Mom Sues Philadelphia|Over Son’s Death by Cops

     PHILADELPHIA (CN) – The mother of a 26-year-old man shot during a traffic stop in 2014 sued Philadelphia in Federal Court on Wednesday, months after the district attorney said he would not bring charges against the officers involved.
     Brandon Tate-Brown was shot by police officers after being pulled over for not having his headlights on, officers Nicholas Carrelli and Heng Dang claim. Both are named as defendants in the suit.
     But at least one witness present said the officers pulled Tate-Brown over because his vehicle matched the description of a car involved in a robbery.
     The officers say they shot Tate-Brown after he reached for a gun. But Tanya Brown-Dickerson, the man’s mother, says in her complaint that “instead of just checking on the safety of a motorist driving without full headlights (their stated reason for pulling him over) the police officers began an aggressive interaction with Brandon with the intent of harassing Brandon Tate-Brown, instigating a struggle, assaulting him, arresting him, and charging him with a crime.”
     “When Brandon Tate-Brown resisted, and tried to run from the aggressive and assaultive officers, Carrelli shot Brandon Tate-Brown once in the back of the head from close range,” Brown-Dickerson says in her complaint.
     Tate-Brown told the officers that the rental car he was driving belonged to his employer, Dollar Rental Car – a subsidiary of Hertz – and supplied the officers with the car’s registration and his manager’s contact information.
     The officers did not understand that Dollar is a Hertz subsidiary and that the rental car would be registered in a name other than Tate-Brown’s – and they should have, the complaint says.

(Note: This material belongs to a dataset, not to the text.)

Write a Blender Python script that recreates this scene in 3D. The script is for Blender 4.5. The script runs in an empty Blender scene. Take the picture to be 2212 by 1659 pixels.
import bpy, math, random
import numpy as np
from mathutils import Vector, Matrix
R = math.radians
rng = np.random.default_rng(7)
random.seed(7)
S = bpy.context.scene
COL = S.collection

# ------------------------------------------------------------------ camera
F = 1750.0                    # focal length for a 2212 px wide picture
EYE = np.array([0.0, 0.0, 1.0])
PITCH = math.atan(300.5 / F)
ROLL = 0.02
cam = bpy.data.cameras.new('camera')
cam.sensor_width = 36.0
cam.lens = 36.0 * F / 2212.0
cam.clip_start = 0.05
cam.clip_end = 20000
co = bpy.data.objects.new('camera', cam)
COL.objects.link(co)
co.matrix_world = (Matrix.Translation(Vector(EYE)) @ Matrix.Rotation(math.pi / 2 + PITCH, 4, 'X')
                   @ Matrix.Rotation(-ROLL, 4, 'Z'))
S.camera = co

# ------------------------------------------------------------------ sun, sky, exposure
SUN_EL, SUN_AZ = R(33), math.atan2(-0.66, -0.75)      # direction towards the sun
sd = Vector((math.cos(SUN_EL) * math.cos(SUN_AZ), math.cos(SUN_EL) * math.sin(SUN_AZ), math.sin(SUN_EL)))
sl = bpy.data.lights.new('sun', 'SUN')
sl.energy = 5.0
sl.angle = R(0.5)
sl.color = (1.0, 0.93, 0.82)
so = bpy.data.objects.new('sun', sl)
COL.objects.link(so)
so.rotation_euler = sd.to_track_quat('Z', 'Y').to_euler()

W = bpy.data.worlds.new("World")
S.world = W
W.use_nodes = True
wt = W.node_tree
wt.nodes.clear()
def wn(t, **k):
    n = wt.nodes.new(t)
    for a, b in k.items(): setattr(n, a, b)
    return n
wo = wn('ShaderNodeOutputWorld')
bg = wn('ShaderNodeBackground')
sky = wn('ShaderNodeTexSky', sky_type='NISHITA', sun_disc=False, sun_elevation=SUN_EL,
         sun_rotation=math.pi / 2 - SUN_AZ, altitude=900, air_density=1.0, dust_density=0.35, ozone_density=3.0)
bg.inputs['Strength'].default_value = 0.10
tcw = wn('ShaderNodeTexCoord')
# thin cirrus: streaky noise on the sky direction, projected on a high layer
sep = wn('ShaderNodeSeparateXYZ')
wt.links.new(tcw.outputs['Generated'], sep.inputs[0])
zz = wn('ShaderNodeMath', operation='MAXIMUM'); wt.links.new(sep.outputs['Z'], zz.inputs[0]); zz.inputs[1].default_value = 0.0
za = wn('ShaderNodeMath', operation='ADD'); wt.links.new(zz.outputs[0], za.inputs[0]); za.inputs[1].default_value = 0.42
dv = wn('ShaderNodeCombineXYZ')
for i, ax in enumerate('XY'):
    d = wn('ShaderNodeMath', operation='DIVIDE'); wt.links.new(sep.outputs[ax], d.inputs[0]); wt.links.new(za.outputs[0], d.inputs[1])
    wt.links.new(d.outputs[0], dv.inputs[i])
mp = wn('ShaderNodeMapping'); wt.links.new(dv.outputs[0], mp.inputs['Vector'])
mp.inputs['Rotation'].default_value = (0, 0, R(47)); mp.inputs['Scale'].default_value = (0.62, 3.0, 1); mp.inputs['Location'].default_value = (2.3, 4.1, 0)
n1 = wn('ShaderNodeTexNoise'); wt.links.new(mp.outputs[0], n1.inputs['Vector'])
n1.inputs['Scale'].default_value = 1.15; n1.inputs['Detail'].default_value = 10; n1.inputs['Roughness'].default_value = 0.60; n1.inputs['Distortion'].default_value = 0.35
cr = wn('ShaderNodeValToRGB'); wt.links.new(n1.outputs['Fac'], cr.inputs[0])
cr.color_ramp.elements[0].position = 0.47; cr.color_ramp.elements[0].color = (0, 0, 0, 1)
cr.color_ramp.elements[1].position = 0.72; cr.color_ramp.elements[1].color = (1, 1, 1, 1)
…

     “Police reports state that it is due to this alleged ‘inconsistency’ that the decision was made to ask Brandon Tate-Brown to leave the vehicle and to place him under arrest,” Brown-Dickerson says in the complaint.
     Tate-Brown’s mother also says that no gun was ever recovered from her son’s car, despite Carrelli’s claim of seeing one during the incident.
     “Additional lies told by the police immediately after the shooting included telling the first EMT on the scene that Brandon was shot because he was shooting his gun at police and telling persons on the scene that Brandon was shot because he was reaching into his vehicle for a gun,” the complaint says.
     Tate-Brown’s death occurred during a particularly fractious period in U.S. policing, a few months after the death of Michael Brown in Ferguson, Missouri, and before Freddie Gray in Baltimore. As in those cities, protests followed the no-charges announcement by the Philadelphia DA.
     Brown-Dickerson is suing for wrongful death, false arrest, assault and battery, and state and federal civil rights violations as the administrator of her son’s estate. She seeks compensatory, special and punitive damages.
     She is represented by Brian Mildenberg of Philadelphia. Mildenberg filed a similar lawsuit for Brown-Dickerson in state court back in April.